Geldim. Cidden napmışsınız yazının altını deyip dayanamayıp ben de katılacağım. (Normal şartlarda bu cevabımı postane’ye taşırdım ama postane bu aralar teknik bir sorun yüzünden zor/yavaş yüklendiği için bu yazının altını kirletmeye katıldım. Rahatsızlık verdiğim için özür dilerim.)
Benim “zenci” kelimesinin hakaret içermediğini, türkçe konuşurken/yazarken zenci yerine siyahi ya da afro-amerikalı kullanmanın beyaz türklerin kendini önemli hissetme ihtiyacını gidermek adına uydurduğunu düşündüğümü çoğunuz biliyorsunuz. Ama türk milletinin (kendim dahil) ırkçılığın kitabını yazacak cinste bir millet olduğunu da düşünüyorum. “hemşerim memleket nire?” demeyi adet edinmiş bir milletin çocuklarıyız.
Irkçılık sadece din/dil ile mi sınırlı?
Çuvaldızı kendine batırmak isteyenler için ödev: Trafikte plakası sizinkinden farklı şehirden olan bir aracın sürücüsüne küfretmeyen -kendiniz dahil- kaç şoför tanıyorsunuz? Ya da şoför olmasanız bile siz trafikte yolcu/yaya iken bile bunu yapmamış azınlıkta mısınız?

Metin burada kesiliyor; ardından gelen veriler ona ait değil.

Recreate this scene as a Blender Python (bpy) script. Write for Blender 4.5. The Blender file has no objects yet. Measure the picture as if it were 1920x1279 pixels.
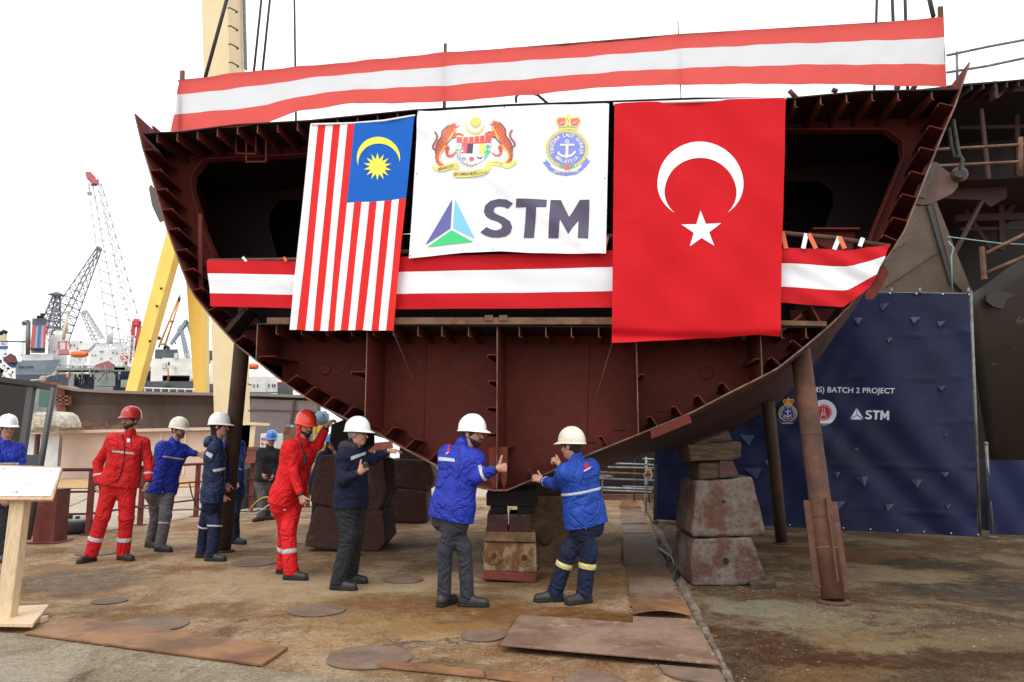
import bpy, bmesh, math, random
import numpy as np
from mathutils import Vector, Matrix
from mathutils.bvhtree import BVHTree
from mathutils.geometry import tessellate_polygon
random.seed(7); np.random.seed(7)
S = bpy.context.scene
C = S.collection
R = math.radians
# ------------------------------------------------------------------ camera
FPX = 1400.0
PITCH = math.atan(185.5/FPX)
CAMZ = 1.55
cd = bpy.data.cameras.new('camera'); cam = bpy.data.objects.new('camera', cd); C.objects.link(cam)
cam.location = (0, 0, CAMZ); cam.rotation_euler = (math.pi/2+PITCH, 0, 0)
cd.sensor_width = 36; cd.lens = 36*FPX/1920; cd.clip_end = 3000; cd.clip_start = 0.05
S.camera = cam
# ------------------------------------------------------------------ sky, sun, exposure
SUN_EL, SUN_AZ = R(58), R(208)      # azimuth the light comes from, clockwise from +Y
w = bpy.data.worlds.new('World'); S.world = w; w.use_nodes = True
nt = w.node_tree; nt.nodes.clear()
sky = nt.nodes.new('ShaderNodeTexSky'); sky.sky_type = 'NISHITA'; sky.sun_disc = False
sky.sun_elevation = SUN_EL; sky.sun_rotation = SUN_AZ; sky.air_density = 1.5; sky.dust_density = 5
hs = nt.nodes.new('ShaderNodeHueSaturation'); hs.inputs['Saturation'].default_value = 0.12
# overcast: a broken white cloud layer over the sky
tcw = nt.nodes.new('ShaderNodeTexCoord'); mpw = nt.nodes.new('ShaderNodeMapping'); mpw.inputs['Scale'].default_value = (1, 1, 3.5)
nzw = nt.nodes.new('ShaderNodeTexNoise'); nzw.inputs['Scale'].default_value = 2.2; nzw.inputs['Detail'].default_value = 6
rpw = nt.nodes.new('ShaderNodeValToRGB'); rpw.color_ramp.elements[0].position = .3; rpw.color_ramp.elements[0].color = (9.0, 9.4, 9.9, 1)
rpw.color_ramp.elements[1].position = .55; rpw.color_ramp.elements[1].color = (11.6, 11.8, 12.0, 1)
mxw = nt.nodes.new('ShaderNodeMix'); mxw.data_type = 'RGBA'; mxw.inputs[0].default_value = 0.8
bg = nt.nodes.new('ShaderNodeBackground'); bg.inputs['Strength'].default_value = 0.15
ow = nt.nodes.new('ShaderNodeOutputWorld')
L = nt.links.new
L(sky.outputs[0], hs.inputs['Color']); L(tcw.outputs['Generated'], mpw.inputs[0]); L(mpw.outputs[0], nzw.inputs['Vector'])
L(nzw.outputs['Fac'], rpw.inputs[0]); L(hs.outputs[0], mxw.inputs[6]); L(rpw.outputs[0], mxw.inputs[7])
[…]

” N-word ile aynı anlama geldiğini iddia etmemekle birlikte ben de o sözcüğü kaba ve eski buluyor, kullanmıyorum.” @rpdi en güzelini söylemiş. Hiç köken işlerine falan girmeden nokta atışı. Aksini düşünenler de istedikleri gibi kullansınlar, gına geldi şu konudan artık.
”Çocuğu “ben bir siyaha aşık oldum, evleniyorum” derse görürüm onun sempatisini ayrıca.” Burasını da güzel söylemiş. Ne zaman ”ırkçılık bizde aslında o kadar da …” duysam siyahi İngilizce öğretmenimin Türk bir kızla evlenmeye kalkınca ailesinden nasıl ölüm tehditleri aldığını hatırlarım. Ben de siyahilere karşı ırkçılığın bizde o kadar fazla olmadığını düşünüyorum, türlü türlü ırkçılığımız varken bu adamlara nasıl sıra gelecek! George Floyd, Pierre Webo konuları olunca en ırkçılar ne güzel de #Notoracism tweeti attılar öyle. O hashtag’in kullanılacağı başka olaylar olmuyor çünkü ülkemizde! Gerçi bizde cinsiyetçilik falan da olmuyordur, bizim kuruntumuzdur hepsi.
Neredeyse verdiğim örneklerin birebir aynısı ama hiç eğlenemedim bile bu durumla. Şu zırvalığa birkaç saniye maruz kalmak bile midemin kalkmasına yetti. Telefon ekranından burnuma burnuma lağım kokusu geliyor şu an.
TV+’ta. Bunlar da “On Kişiydiler” diye çevirmişler.